Crown Point is the location of the 1734–1759 French-built Fort St. Frédéric limestone fortress and an even more ambitious British fort constructed during the French and Indian War, starting in 1759, Fort Crown Point. During the American Revolutionary War, the fort was captured by Seth Warner and his Green Mountain Boys militia on May 12, 1775, but was re-taken by the British invasion under General John Burgoyne early in the summer of 1777.
Once at the front line of the New World clash between two colonizing European nations, the two forts' ruins remain and are operated as a historic attraction by the State of New York.
Construction started in 1734. When complete, Fort Saint-Frédéric walls were twelve feet thick and four stories high, with cannons on each level. It was manned by hundreds of officers and troops, principally from Les Compagnies Franches de la Marine.
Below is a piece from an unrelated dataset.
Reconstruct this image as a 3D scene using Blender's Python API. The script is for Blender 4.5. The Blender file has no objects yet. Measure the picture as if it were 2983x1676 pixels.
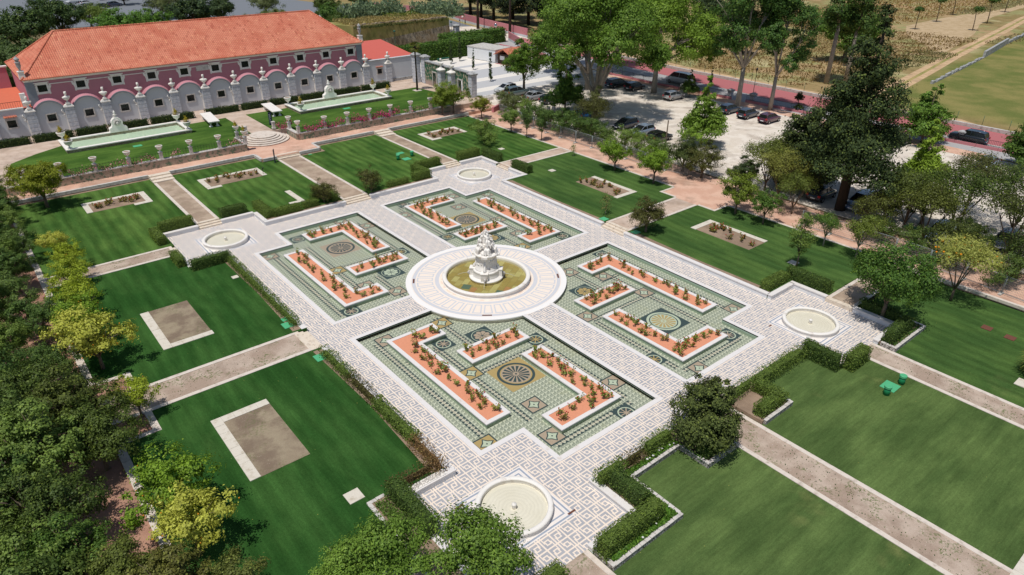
import bpy, math, random
import numpy as np
from mathutils import Vector, Matrix
RAD=math.radians
# ---------------------------------------------------------------- camera, sky, sun
sc=bpy.context.scene
COL=sc.collection
cam_d=bpy.data.cameras.new('camera'); cam=bpy.data.objects.new('camera',cam_d); COL.objects.link(cam)
sc.camera=cam
cam_d.sensor_fit='HORIZONTAL'; cam_d.sensor_width=36; cam_d.lens=36*1992.3467/2983
cam_d.clip_start=.5; cam_d.clip_end=3000
_p,_y,_r=0.5005076,0.8804403,0.0054858
_f=Vector((math.cos(_y)*math.cos(_p),math.sin(_y)*math.cos(_p),-math.sin(_p)))
_rt=Vector((math.sin(_y),-math.cos(_y),0)); _up=_rt.cross(_f)
_rt,_up=math.cos(_r)*_rt+math.sin(_r)*_up,-math.sin(_r)*_rt+math.cos(_r)*_up
cam.matrix_world=Matrix(((_rt.x,_up.x,-_f.x,-36.711),(_rt.y,_up.y,-_f.y,-48.503),(_rt.z,_up.z,-_f.z,32.190),(0,0,0,1)))
SUN_EL,SUN_AZ=RAD(70),RAD(18)     # light travels towards azimuth 18 deg from +X
w=bpy.data.worlds.new('World'); sc.world=w; w.use_nodes=True
nt=w.node_tree; bg=nt.nodes['Background']; sky=nt.nodes.new('ShaderNodeTexSky'); sky.sky_type='NISHITA'
sky.sun_disc=False; sky.sun_elevation=SUN_EL
_sd=Vector((-math.cos(SUN_AZ),-math.sin(SUN_AZ),0))   # towards the sun
sky.sun_rotation=math.atan2(_sd.x,_sd.y)
nt.links.new(sky.outputs[0],bg.inputs[0]); bg.inputs[1].default_value=0.075
sd=bpy.data.lights.new('sun','SUN'); sun=bpy.data.objects.new('sun',sd); COL.objects.link(sun)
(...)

The fort gave the French control of the frontier between New France and the British colonies to the south. As the only permanent stronghold in the area until the building of Fort Carillon at Ticonderoga starting in 1755, many French raids originated there and it was a target of British operations in the French and Indian War. Constructed on the tip of a strategic peninsula at a narrows in the lake, the cannons of Fort Saint-Frédéric and the later British Fort Crown Point were capable of halting all north-south travel on the lake.